Definition
The ability to monitor and respond to multiple flight tasks at the same time, shifting focus deliberately between them without losing track of any one. In pilot training, it refers to the practiced skill of maintaining aircraft control while simultaneously navigating, communicating, watching for traffic, and managing systems.
Plain English
Being able to keep track of several flying tasks at once and move your attention between them on purpose, without dropping any of them.
Context Anchor
Used in flight training, especially while learning to scan outside, check instruments, communicate, and handle cockpit tasks without losing aircraft control.
Why Pilots Care
Poor handling of divided attention leads to task saturation, loss of situational awareness, or deviation from assigned clearances.
Analogy
It is like driving while staying in your lane, checking mirrors, watching traffic lights, and listening for directions.
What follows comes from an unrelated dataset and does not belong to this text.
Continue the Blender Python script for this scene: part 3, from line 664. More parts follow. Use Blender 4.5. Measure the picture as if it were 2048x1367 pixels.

You are not giving each item equal attention every second; you are shifting attention in a controlled way so nothing important is missed.
Intuition Check
Divided attention does not mean doing several things equally well at the exact same moment. It means shifting attention smoothly and keeping the highest-priority task, usually flying the airplane, in front.
Example Sentence 1
The instructor used divided attention exercises to make sure the student could hold heading and altitude while copying a clearance.
Example Sentence 2
The instructor had the student practice divided attention by combining steep turns with radio calls to approach control.